Wednesday, November 9, 2011

How Did the Book Club Go regarding The Hare With Amber Eyes?

I was speaking to one of my bookseller friends about our success with The Hare with Amber Eyes (we just passed our 50 mark, which is good for us) and he said to me, "The what with what what who?" and that was my first indication that success with this book is not universal. I looked up the details on Treeline, and there are definitely haves and have nots with this title. But the truth is that if you latch onto it, the book is pretty sticky (see your Gladwell encyclopedia for explanation).

Edmund de Waal is a well-known potter (if you know your potters) who inherited a collection of Japanese netsuke figurines from his Great Uncle Iggie. He decides to write a history, following the family ownership from Charles in Paris, to Viktor in Vienna, to Iggie in Japan, and finally to Edmund in England. But de Waal is from no ordinary family. Despite being the son of a minister, his familiy line leads back to one of the great banking families of Europe in the 19th and early 20th century, the Ephrussis, whose story really begins in Odessa.

We had a nice crowd of folks to talk about the book, and though in the end, most folks liked The Hare with Amber Eyes (that's the British paperback pictured at left, German below) in retrospect , there was a lot of grumbling during the reading process, and lots of quibbling with detail. I think in this case it was a question of expectations. Not only did the book win the Costa Prize for biography, but reviews, particularly in England, were effusive, and though I can't verify the source, Caroline quoted a review saying it was the best book in a decade. How do you live up to that?  On the other hand, there were a few of us who felt the book well stood up to its praise and were quite passionate in its defense.

Some people felt that their wasn't enough about the netsuke as objects, but I saw them more as a framing device and perhaps as a metaphor for the stories themselves, often lost or hidden, but in this, case, rediscovered and passed on.  Gloria of course brought one of her netsuke, and noted that the Village Bazaar has a nice collection available for sale. And if you've never been to this store, located at 2201 N. Farwell Avenue, you absolutely have to go.

Also in the show and tell department, Peter brought several books that touched on Charles Ephrussi's life in Paris, and was able to find a print of Renoir's Luncheon of the Boating Party, where Charles is that guy in the upper right in top hat.

And there was some talk about the reconstruction of conversations. It's always nice if an author in a nonfiction book acknowledges in the preface that he recreated some scenes. That said, much of The Hare with Amber Eyes seemed to be reconstructed from letters and journals, which could mean he's just telling it as the participant saw it. So I'm not coming down either way on that one.

Roger had some issues with omissions in the history. I think that this is something that would hit some readers--this is a family of privilege, and should the author have acknowledged the awful conditions around them. Roger mentioned the movie "Y tu mama tambien" in comparison. There certainly could have been more class consciousness in the story, but that also would have made it a different story.

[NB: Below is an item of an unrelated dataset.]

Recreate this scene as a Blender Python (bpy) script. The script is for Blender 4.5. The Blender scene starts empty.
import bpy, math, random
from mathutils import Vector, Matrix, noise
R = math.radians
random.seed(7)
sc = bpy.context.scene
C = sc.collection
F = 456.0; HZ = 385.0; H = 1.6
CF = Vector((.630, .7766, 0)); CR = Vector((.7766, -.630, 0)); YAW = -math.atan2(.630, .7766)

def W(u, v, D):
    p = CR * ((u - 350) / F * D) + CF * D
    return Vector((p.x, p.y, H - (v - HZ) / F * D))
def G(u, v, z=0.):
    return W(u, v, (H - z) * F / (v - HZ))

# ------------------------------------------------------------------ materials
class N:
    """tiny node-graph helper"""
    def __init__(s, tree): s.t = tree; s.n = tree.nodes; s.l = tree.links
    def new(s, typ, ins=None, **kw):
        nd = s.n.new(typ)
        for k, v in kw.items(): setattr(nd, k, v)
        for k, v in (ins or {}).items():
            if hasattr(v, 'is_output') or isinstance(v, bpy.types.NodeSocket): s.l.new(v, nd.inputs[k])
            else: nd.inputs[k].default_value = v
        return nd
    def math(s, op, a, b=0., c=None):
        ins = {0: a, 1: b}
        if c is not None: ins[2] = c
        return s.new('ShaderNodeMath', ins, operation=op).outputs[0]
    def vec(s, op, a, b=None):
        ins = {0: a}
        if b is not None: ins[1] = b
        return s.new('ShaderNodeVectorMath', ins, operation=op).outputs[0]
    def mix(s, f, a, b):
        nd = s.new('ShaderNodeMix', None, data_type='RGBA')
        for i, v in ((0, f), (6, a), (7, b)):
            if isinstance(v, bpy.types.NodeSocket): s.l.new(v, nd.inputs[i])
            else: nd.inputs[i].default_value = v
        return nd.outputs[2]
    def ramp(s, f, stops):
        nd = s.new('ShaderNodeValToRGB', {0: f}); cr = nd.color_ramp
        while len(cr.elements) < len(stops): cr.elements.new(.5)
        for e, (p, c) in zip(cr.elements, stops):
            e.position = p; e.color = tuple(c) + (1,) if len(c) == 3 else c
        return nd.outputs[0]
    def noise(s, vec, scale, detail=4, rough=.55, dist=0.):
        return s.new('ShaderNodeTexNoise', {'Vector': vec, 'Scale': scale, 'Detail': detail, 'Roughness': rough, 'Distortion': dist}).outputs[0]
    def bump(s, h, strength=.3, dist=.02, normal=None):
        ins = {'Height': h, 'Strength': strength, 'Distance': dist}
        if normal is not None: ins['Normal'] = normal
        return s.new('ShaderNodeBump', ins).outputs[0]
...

I was chatting with Elaine, one of our phone customers, trying to convince her for the second time to purchase the book, being that she has a strong interest in Jewish history, particularly concerning the Holocaust. You'd be savaged for looking too Jewish or not Jewish enough; you're savaged for being obsessed with the arts or with money. You're evil for being a communist; worse for being a capitalist. And yet de Waal also portrays the family in most if not all of their warts; this is not an Anne Frank story.

And the story also has an LGBT history element too. Iggie was a bachelor who adopted his Japanese companion, and while there was less clear evidence regarding Charles, he was said to have a mistress who had numerous other men in her stable, while Charles was content to be mentor to a series of younger accolytes, like Proust, for example. And yes, I would consider this must reading for all the Proustian scholars I know. I know one, by the way.

It works as group biography. It works as travel lit. Regarding some of the art history, I suspected that this manuscript was at one point longer, and that things you might have expected like the art theory and more of de Waal's own life might have been edited out for bogging down the story.  Who knows? I guess if the author ever tours again, you can ask him. I believe he only did museums for the paperback. You can also see some of his own beautiful ceramics on his website.

But in the end, I think the netsuke did hold the story together, and they triumphed.  They may not be in every scene, but there's at least one amazing escape story. I will tell you that I was a bit weepy at the end. The book had a quite powerful hold on me.

What are we reading next?
Monday, December 5, 7 pm: The Tiger's Wife, by Téa Obreht
We're journeying back to the Belgrade of Aleksandar Hemon, only this time after the war, in all its rubble. A young doctor in the Balkans tries to unravel the mystery of her grandmother's death.

Monday, January 2, 7 pm: How to Read the Air, by Dinaw Mengestu
A young man leaves his wife and job in New York to journey to his Ethiopian homeland and recreate his family history. As you can see, I'm slowly checking every country off a map in my head.